◆ **The request**:
Leave out the pictures and repeat the rest of the material exactly.

◆ **Provided data**:
******************************

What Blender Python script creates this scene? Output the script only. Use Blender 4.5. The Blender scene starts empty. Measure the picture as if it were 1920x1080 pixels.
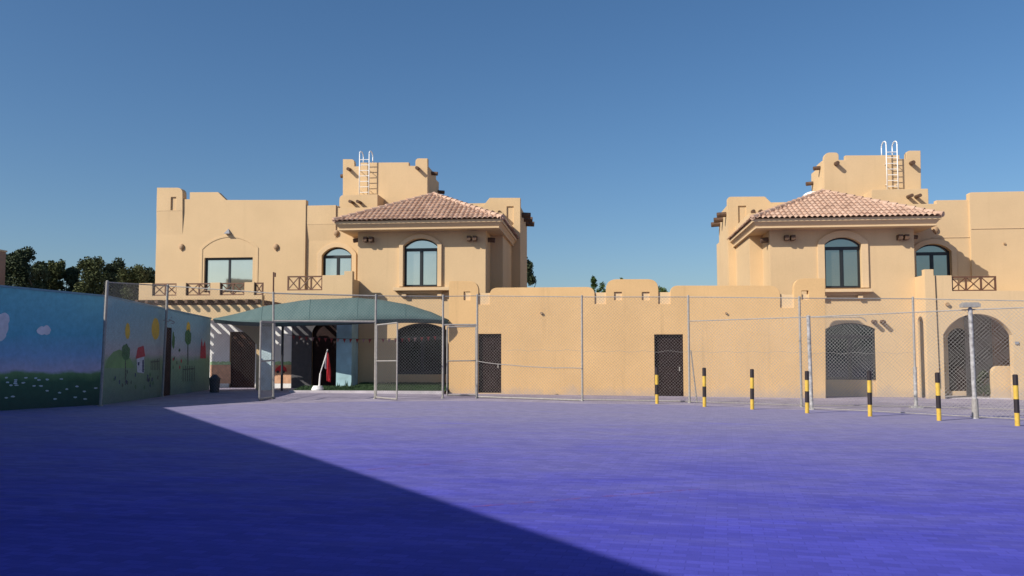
import bpy, bmesh, math, random
from mathutils import Vector, Matrix
from mathutils.geometry import tessellate_polygon
random.seed(7)
R = math.radians
sc = bpy.context.scene
COL = sc.collection

# ------------------------------------------------------------------ camera model
FPX, TH, VPD, HOR, CH = 1600.0, R(6.0), 100.0, 667.0, 1.5
TILT = math.atan(VPD / FPX); SH = (HOR - 540) - VPD
CF = Vector((-math.sin(TH)*math.cos(TILT), math.cos(TH)*math.cos(TILT), math.sin(TILT)))
CR = Vector((math.cos(TH), math.sin(TH), 0)); CU = CR.cross(CF)
CAM = Vector((0, 0, CH))
SLOPE = -0.008                                    # the yard falls gently to the right
def gz(x, y=0): return SLOPE * x
def ray(px, py): return CF*FPX + CR*(px-960) + CU*(540+SH-py)
def P(px, py, V):                                 # point of the vertical plane y = V -> (x, z)
    d = ray(px, py); k = V/d.y; q = CAM + d*k; return (q.x, q.z)
def X(px, V, py=560): return P(px, py, V)[0]
def Z(px, py, V): return P(px, py, V)[1]
def G(px, py):                                    # point of the ground
    d = ray(px, py); k = -CH/(d.z - SLOPE*d.x); q = CAM + d*k; return Vector((q.x, q.y, gz(q.x)))
def up_z(g, px, py):                              # height seen at py straight above ground point g
    d = ray(px, py); k = math.hypot(g.x, g.y)/math.hypot(d.x, d.y); return CH + d.z*k

# ------------------------------------------------------------------ materials
def nt(name):
    m = bpy.data.materials.new(name); m.use_nodes = True
    t = m.node_tree; b = t.nodes['Principled BSDF']; return m, t, b
def N(t, typ, **kw):
    n = t.nodes.new(typ)
    for k, v in kw.items():
        if k.startswith('i_'): n.inputs[k[2:].replace('_', ' ')].default_value = v
        else: setattr(n, k, v)
    return n
def ramp(t, stops):
    n = t.nodes.new('ShaderNodeValToRGB'); e = n.color_ramp.elements
    while len(e) < len(stops): e.new(0.5)
    for el, (p, c) in zip(e, stops):
        el.position = p; el.color = (*c, 1) if len(c) == 3 else c
    return n
def mixc(t, fac, a, b, mode='MIX'):
    n = t.nodes.new('ShaderNodeMix'); n.data_type = 'RGBA'; n.blend_type = mode
    for i, v in ((0, fac), (6, a), (7, b)):
        if hasattr(v, 'links'): t.links.new(v, n.inputs[i])
        else: n.inputs[i].default_value = (*v, 1) if isinstance(v, tuple) and len(v) == 3 else v
    return n.outputs[2]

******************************

◆ **Solution for this exercise**:
What Blender Python script creates this scene? Output the script only. Use Blender 4.5. The Blender scene starts empty. Measure the picture as if it were 1920x1080 pixels.
import bpy, bmesh, math, random
from mathutils import Vector, Matrix
from mathutils.geometry import tessellate_polygon
random.seed(7)
R = math.radians
sc = bpy.context.scene
COL = sc.collection

# ------------------------------------------------------------------ camera model
FPX, TH, VPD, HOR, CH = 1600.0, R(6.0), 100.0, 667.0, 1.5
TILT = math.atan(VPD / FPX); SH = (HOR - 540) - VPD
CF = Vector((-math.sin(TH)*math.cos(TILT), math.cos(TH)*math.cos(TILT), math.sin(TILT)))
CR = Vector((math.cos(TH), math.sin(TH), 0)); CU = CR.cross(CF)
CAM = Vector((0, 0, CH))
SLOPE = -0.008                                    # the yard falls gently to the right
def gz(x, y=0): return SLOPE * x
def ray(px, py): return CF*FPX + CR*(px-960) + CU*(540+SH-py)
def P(px, py, V):                                 # point of the vertical plane y = V -> (x, z)
    d = ray(px, py); k = V/d.y; q = CAM + d*k; return (q.x, q.z)
def X(px, V, py=560): return P(px, py, V)[0]
def Z(px, py, V): return P(px, py, V)[1]
def G(px, py):                                    # point of the ground
    d = ray(px, py); k = -CH/(d.z - SLOPE*d.x); q = CAM + d*k; return Vector((q.x, q.y, gz(q.x)))
def up_z(g, px, py):                              # height seen at py straight above ground point g
    d = ray(px, py); k = math.hypot(g.x, g.y)/math.hypot(d.x, d.y); return CH + d.z*k

# ------------------------------------------------------------------ materials
def nt(name):
    m = bpy.data.materials.new(name); m.use_nodes = True
    t = m.node_tree; b = t.nodes['Principled BSDF']; return m, t, b
def N(t, typ, **kw):
    n = t.nodes.new(typ)
    for k, v in kw.items():
        if k.startswith('i_'): n.inputs[k[2:].replace('_', ' ')].default_value = v
        else: setattr(n, k, v)
    return n
def ramp(t, stops):
    n = t.nodes.new('ShaderNodeValToRGB'); e = n.color_ramp.elements
    while len(e) < len(stops): e.new(0.5)
    for el, (p, c) in zip(e, stops):
        el.position = p; el.color = (*c, 1) if len(c) == 3 else c
    return n
def mixc(t, fac, a, b, mode='MIX'):
    n = t.nodes.new('ShaderNodeMix'); n.data_type = 'RGBA'; n.blend_type = mode
    for i, v in ((0, fac), (6, a), (7, b)):
        if hasattr(v, 'links'): t.links.new(v, n.inputs[i])
        else: n.inputs[i].default_value = (*v, 1) if isinstance(v, tuple) and len(v) == 3 else v
    return n.outputs[2]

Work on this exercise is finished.